Ikhtiar yang dilakukan Yayasan Inklusif dengan menyusun Pedoman Pengelolaan Keberagamaan Inklusif bagi Pemerintah Daerah ini merupakan salah satu upaya tersebut. Pedoman ini diharapkan dapat menjadi sumber referensi dan panduan yang dapat dimanfaatkan berbagai pihak terutama Pemerintah Daerah dalam menghadapi dinamika dan tantangan kehidupan beragama di daerah. Pedoman ini menjadi sangat relevan karena selain merupakan formula praktis yang mudah digunakan, juga bersumber dari berbagai kebijakan, baik di tingkat nasional maupun internasional. Lebih jauh lagi pedoman ini juga menampilkan sejumlah praktik baik sebagai inspirasi sekaligus menunjukkan bahwa kita memiliki modalitas sosial dan struktural untuk bisa menerapkan Pedoman di masing- masing daerah.

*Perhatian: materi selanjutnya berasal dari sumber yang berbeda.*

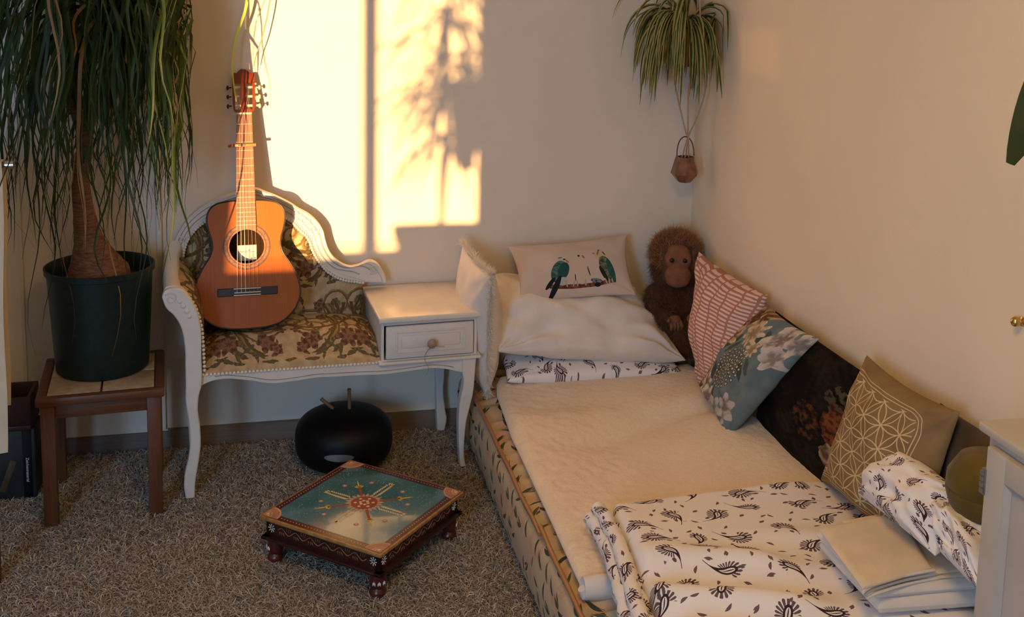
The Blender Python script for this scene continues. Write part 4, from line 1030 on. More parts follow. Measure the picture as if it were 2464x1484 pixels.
cap = thing('capo', 'small orange wooden capo clamped across the guitar neck', 'capo', matrix=GM @ Matrix.Translation((0, cv, .0)))
MB().box((-.034, -.005, .0135), (.040, .006, .024), .002).obj('capo_bar', m_capo, cap, ang=30)
mb = MB().tube([(-.034, 0, .018), (-.046, 0, .015), (-.053, -.001, .004), (-.050, -.002, -.012)], [.0055, .0055, .006, .004], 8); mb.obj('capo_lever', m_capo, cap, ang=60)
MB().box((-.022, -.001, .0238), (.004, .002, .0246)).obj('capo_slot', m_ebony, cap)

# ------------------------------------------------------------------ tiled stool and the ponytail palm
stool = thing('tiled_stool', 'low brown wooden stool with four cream tiles, under the potted palm', 'stool', (-2.151, -.367, FZ + .008), .074)
ZT = .42 - FZ - .008; Hs = .188
mb = MB()
for lo, hi in (((-Hs, -Hs), (Hs, -Hs + .030)), ((-Hs, Hs - .030), (Hs, Hs)), ((-Hs, -Hs + .03), (-Hs + .030, Hs - .03)), ((Hs - .030, -Hs + .03), (Hs, Hs - .03))):
    mb.box((lo[0], lo[1], ZT - .028), (hi[0], hi[1], ZT), .006)
mb.box((-Hs + .02, -Hs + .02, ZT - .024), (Hs - .02, Hs - .02, ZT - .012))
mb.obj('top_frame', m_oakh, stool, ang=30)
for i in (-1, 1):
    for j in (-1, 1):
        MB().box((min(i * .003, i * .157), min(j * .003, j * .157), ZT - .012), (max(i * .003, i * .157), max(j * .003, j * .157), ZT - .001), .0025).obj('tile', m_tile, stool, ang=30)
        MB().box((i * .155 - .021, j * .155 - .021, 0), (i * .155 + .021, j * .155 + .021, ZT - .028), .004).obj('leg', m_oak, stool, ang=30)
for a in range(4):
    R4 = Matrix.Rotation(a * PI / 2, 4, 'Z')
    MB().box((-.136, -.165, ZT - .075), (.136, -.147, ZT - .026), .002, mat=R4).obj('apron', m_oakh, stool, ang=30)

palm = thing('potted_palm', 'tall ponytail palm with drooping strap leaves in a dark green pot', 'potted plant', (-2.160, -.305, .420))
po = Vector((-2.160, -.305, .420))
MB().lathe([(0, .0), (.138, 0), (.144, .006), (.150, .1), (.163, .325), (.170, .328), (.171, .345), (.165, .347), (.160, .335), (.155, .28), (0, .279)], 56).obj('pot', m_pot, palm, ang=50)
MB().lathe([(0, .300), (.08, .298), (.158, .285)], 30).obj('soil', m_soil, palm)
W2 = lambda x, y, z: (x - po.x, y - po.y, z - po.z)
tr = MB().tube(catmull([W2(-2.165, -.30, .70), W2(-2.170, -.30, .735), W2(-2.178, -.30, .775), W2(-2.192, -.295, .84), W2(-2.205, -.29, .93), W2(-2.212, -.29, 1.045), W2(-2.196, -.285, 1.15), W2(-2.186, -.28, 1.22), W2(-2.14, -.28, 1.33), W2(-2.10, -.28, 1.45), W2(-2.075, -.28, 1.56)], 5),
    [float(np.interp(i / 50, [0, .1, .2, .3, .4, .5, .7, 1], [.105, .102, .080, .048, .034, .027, .021, .020])) * (1 + .06 * nz(i * .6)) for i in range(51)], 20)
tr.tube(catmull([W2(-2.200, -.285, 1.18), W2(-2.225, -.28, 1.29), W2(-2.228, -.27, 1.40), W2(-2.228, -.27, 1.56), W2(-2.235, -.27, 1.70)], 5), [.018] * 21, 12)
tr.obj('trunk', m_bark, palm, ang=180)
def ribbon(pts, wid, mat, name=None, parent=None, twist=0.0, fold=.25, mb=None, side0=None):
    pts = [Vector(p) for p in pts]; N = len(pts); m_ = mb or MB(); vs, us = [], []; side = side0
    for i, p in enumerate(pts):
        t = (pts[min(i + 1, N - 1)] - pts[max(0, i - 1)]); t = t.normalized() if t.length > 0 else Vector((0, 0, -1))
        if side is None:
            side = t.cross(Vector((0, 0, 1)));
            if side.length < .1: side = Vector((1, 0, 0))
        side = (side - t * side.dot(t)).normalized(); nn = side.cross(t)
        a = twist * i / N; sd = side * math.cos(a) + nn * math.sin(a); n2 = sd.cross(t); w_ = wid(i / (N - 1))
        vs += [p - sd * w_, p - n2 * w_ * fold, p + sd * w_]; us += [(0, i / N), (.5, i / N), (1, i / N)]
    m_.add(vs, [(3 * i + j, 3 * i + j + 1, 3 * i + 4 + j, 3 * i + 3 + j) for i in range(N - 1) for j in (0, 1)], us)
    if mb: return None
    return m_.obj(name, mat, parent, ang=180)
def droop(start, phi, elev, Ln, stiff, n=13, clampy=-.02, clampx=None, zmin=None, jit=.05, off=Vector(), damp=.95, wav=0.0):
    d = Vector((math.cos(phi) * math.cos(elev), math.sin(phi) * math.cos(elev), math.sin(elev))); p = Vector(start); out = [p - off]
    st_ = Ln / n; ph0 = random.uniform(0, 6); sw = random.gauss(0, jit); sw2 = random.gauss(0, jit)
    for i in range(n):
        k = (i + 1) / n
        d = d + Vector((sw * k * .6, sw2 * k * .6, -stiff * (1.0 - .0 * k))) ; d.x *= damp; d.y *= damp; d.normalize()
        p = p + d * st_
        if wav: p = p + Vector((math.sin(i * .9 + ph0), math.cos(i * .75 + ph0 * 2), 0)) * wav * k
        if p.y > clampy: p.y = clampy - random.random() * .004
        if clampx is not None and p.x > clampx: d.x = -abs(d.x) * .35; p.x = min(p.x - (p.x - clampx) * .5, clampx + .02)
        if zmin and p.z < zmin: break
        out.append(p - off)
    return out
crowns = [(-2.070, -.28, 1.56), (-2.235, -.27, 1.70), (-2.10, -.29, 1.50)]
bulk = MB(); random.seed(21)
def lw(w0): return lambda t: w0 * (0.75 + .5 * t if t < .3 else .9) * (1 - .985 * max(0, (t - .35) / .65) ** 1.6) + .0003
for i in range(440):
    c = crowns[[0, 0, 1, 2, 1][i % 5]]; phi = random.uniform(0, 2 * PI); el = random.uniform(.1, 1.35)
    if math.sin(phi) > .35 and random.random() < .5: phi = -phi
    if math.cos(phi) > .2: el = max(el, .75 + random.random() * .5)
    Ln = random.uniform(.35, 1.18)
    st0 = (c[0] + random.gauss(0, .016), c[1] + random.gauss(0, .016), c[2] + random.gauss(0, .02))
    pts = droop(st0, phi, el, Ln, random.uniform(.22, .46), 17, -.022, clampx=-1.855 - abs(random.gauss(0, .06)), zmin=random.choice((.5, .5, .8, .95)), off=po, damp=.90, wav=random.uniform(.006, .026))
    if len(pts) < 6: continue
    w0 = random.uniform(.0040, .0078)
    if i < 285:
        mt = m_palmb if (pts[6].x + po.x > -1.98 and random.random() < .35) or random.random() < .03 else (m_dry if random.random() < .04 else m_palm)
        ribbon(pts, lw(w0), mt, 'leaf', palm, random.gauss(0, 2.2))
    else: ribbon(pts, lw(w0), m_palm, mb=bulk, twist=random.gauss(0, 2.2))
bulk.obj('foliage', m_palm, palm, ang=180, kind='stuff')
# a few long dry tips trailing in front of the pot
for k, (x, z0) in enumerate(((-2.235, 1.25), (-2.10, 1.2), (-2.29, 1.3), (-2.02, 1.25))):
    pts = [(x + .02 * math.sin(i * .8 + k) - po.x, -.36 - .012 * i - po.y, z0 - .062 * i - po.z) for i in range(12)]
    ribbon(pts, lw(.003), m_dry if k < 2 else m_palm, 'leaf', palm, .8)

# yellow-green blades hanging from above in front of the guitar head
for k, (pts, mt, lab) in enumerate((([(-1.676, -.075, 1.74), (-1.690, -.075, 1.60), (-1.722, -.078, 1.50), (-1.737, -.085, 1.42), (-1.738, -.095, 1.355), (-1.728, -.112, 1.27)], m_lime, 'long yellow-green blade of a leaf hanging down to the left side of the guitar head'),
                                    ([(-1.60, -.06, 1.74), (-1.612, -.06, 1.61), (-1.635, -.06, 1.50), (-1.658, -.06, 1.43), (-1.668, -.062, 1.385)], m_dry, 'thin brownish leaf blade hanging behind the top of the guitar head'))):
    mb = MB(); ribbon(catmull(pts, 4), (lambda t: .0052 * (1 - .75 * t) + .0006) if k == 0 else (lambda t: .0028 * (1 - .5 * t)), mt, mb=mb, side0=Vector((1, -.3, 0)))
    mb.obj('hanging_leaf', mt, ang=180, center=True, label=lab, cat='leaf')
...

Karena itu, kami ingin mengucapkan terima kasih kepada berbagai pihak yang telah terlibat langsung maupun tidak langsung dalam penyusunan Pedoman ini. Kepala Alamsyah M. Dja’far, Dahlia Madanih, dan Libasut Taqwa yang telah bekerja keras menyusun naskah ini, kepada para narasumber, fasilitator, peserta aktif 4 kali FGD penyusunan, Nur Laeliyatul Masruroh selaku penyelia aksara, dan pihak-pihak lain yang tidak dapat kami sebutkan satu persatu.
Akhirnya, kami ucapkan selamat memanfaatkan Pedoman ini.